Crews Bank & Trust Blog

Lesson of the Day: Financial Theory of Inflation's Effects on Real Assets

Financial theory says that when there is unexpected inflation, monetary assets (things that use dollars to satisfy contractual obligations, such as bonds, loans, and cash) are going to decline in value. The theory also states that non-monetary assets (such as stocks and real estate) will not be affected in the long-run.

In this lesson, let's focus on stocks. The stock certificate does not say "you get "X" amount of dollars over "X" amount of time" like bonds do. The certificate simply states you get a percentage of the company's net profit. For instance, with stock ownership, if a company sells $100 worth of product, and after expenses of $90, the company earns $10 which is yours to keep. If, due to 10% inflation, that company is now able to charge $110, and after expenses of $99 (since expenses go up 10% also) you now earn $11, which is 10% more than before.

Theoretically, stock owners are not hurt by inflation since when their profit goes up, so do their dividends, which is followed by an increase in their stock price.

The issue is in the short-term. Often, assets will decline in value due to higher discount rates and quite simply because it takes time for companies to raise their prices and to realize higher profits. This is the phenomenon that was experienced during the recent inflation spike, which caused short-term stock price declines in 2022. However, as companies were able to “adjust” we saw their recovery in 2023.

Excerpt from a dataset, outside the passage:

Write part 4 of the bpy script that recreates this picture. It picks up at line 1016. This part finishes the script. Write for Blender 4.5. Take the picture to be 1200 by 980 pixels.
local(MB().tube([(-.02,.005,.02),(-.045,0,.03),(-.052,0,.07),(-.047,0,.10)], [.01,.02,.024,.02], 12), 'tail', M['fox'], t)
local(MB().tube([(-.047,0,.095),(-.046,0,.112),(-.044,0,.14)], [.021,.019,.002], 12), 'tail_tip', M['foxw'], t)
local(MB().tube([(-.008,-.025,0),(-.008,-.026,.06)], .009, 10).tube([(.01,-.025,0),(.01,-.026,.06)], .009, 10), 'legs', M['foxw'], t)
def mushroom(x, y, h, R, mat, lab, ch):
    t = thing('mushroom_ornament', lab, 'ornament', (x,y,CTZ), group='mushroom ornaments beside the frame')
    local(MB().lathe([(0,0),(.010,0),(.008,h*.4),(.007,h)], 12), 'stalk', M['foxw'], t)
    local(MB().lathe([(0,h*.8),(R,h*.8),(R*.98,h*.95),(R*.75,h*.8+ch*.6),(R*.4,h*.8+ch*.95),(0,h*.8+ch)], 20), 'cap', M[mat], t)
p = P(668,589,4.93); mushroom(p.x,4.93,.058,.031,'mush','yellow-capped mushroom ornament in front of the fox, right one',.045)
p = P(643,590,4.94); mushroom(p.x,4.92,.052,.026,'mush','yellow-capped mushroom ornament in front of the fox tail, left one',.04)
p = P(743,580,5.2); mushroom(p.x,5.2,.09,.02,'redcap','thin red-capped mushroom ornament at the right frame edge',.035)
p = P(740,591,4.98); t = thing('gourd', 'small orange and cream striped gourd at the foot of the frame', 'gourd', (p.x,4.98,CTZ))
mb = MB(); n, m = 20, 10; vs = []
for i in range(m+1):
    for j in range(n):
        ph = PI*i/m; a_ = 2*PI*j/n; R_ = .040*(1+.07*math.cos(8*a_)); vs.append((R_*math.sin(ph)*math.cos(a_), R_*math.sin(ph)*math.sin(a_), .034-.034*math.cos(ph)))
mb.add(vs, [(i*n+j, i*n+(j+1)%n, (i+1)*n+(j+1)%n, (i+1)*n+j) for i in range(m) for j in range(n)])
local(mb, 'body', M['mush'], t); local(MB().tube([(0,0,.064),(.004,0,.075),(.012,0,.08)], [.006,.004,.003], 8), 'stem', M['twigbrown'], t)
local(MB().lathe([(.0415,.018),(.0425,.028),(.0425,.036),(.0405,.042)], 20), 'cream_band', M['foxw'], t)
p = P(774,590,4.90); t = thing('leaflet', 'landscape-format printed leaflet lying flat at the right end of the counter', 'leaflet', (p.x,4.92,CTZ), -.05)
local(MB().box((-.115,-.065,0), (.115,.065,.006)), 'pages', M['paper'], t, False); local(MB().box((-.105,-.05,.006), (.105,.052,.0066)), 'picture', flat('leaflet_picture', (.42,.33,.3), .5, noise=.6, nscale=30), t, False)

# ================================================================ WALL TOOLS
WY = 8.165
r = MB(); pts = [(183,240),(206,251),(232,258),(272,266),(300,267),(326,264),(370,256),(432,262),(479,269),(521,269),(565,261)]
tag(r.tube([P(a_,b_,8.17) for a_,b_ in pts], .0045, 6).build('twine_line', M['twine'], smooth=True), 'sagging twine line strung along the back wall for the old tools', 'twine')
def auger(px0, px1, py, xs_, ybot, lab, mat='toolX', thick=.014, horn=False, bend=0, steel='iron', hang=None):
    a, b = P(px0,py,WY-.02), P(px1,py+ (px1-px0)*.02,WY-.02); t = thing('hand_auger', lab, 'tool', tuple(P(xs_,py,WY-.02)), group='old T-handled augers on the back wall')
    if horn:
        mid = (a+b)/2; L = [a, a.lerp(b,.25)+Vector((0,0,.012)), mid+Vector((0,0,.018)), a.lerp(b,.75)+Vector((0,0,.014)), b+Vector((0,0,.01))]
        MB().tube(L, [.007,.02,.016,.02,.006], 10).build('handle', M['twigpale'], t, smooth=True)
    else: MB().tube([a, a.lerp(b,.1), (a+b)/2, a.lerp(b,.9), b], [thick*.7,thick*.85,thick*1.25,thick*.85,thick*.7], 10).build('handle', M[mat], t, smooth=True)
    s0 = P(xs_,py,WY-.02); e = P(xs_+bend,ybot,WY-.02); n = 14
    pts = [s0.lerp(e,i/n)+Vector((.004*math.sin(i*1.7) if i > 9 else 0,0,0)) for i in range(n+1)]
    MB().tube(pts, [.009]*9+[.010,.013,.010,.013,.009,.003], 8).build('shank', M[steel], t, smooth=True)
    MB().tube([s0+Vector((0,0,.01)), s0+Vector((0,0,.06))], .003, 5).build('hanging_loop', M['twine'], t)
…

Sadly, monetary assets, such as bonds, do not get this option as they are locked into the terms originally agreed upon until the contract is over (a.k.a the maturity date). However, since they are contractually obligated, their value does not vary as much as stocks which have no such conditions.

Depending on individual circumstances, an allocation to both stocks and bonds can be good for a portfolio, but financial theory states that in the long-term stocks and things like real estate are the best ways to help stay ahead of inflation.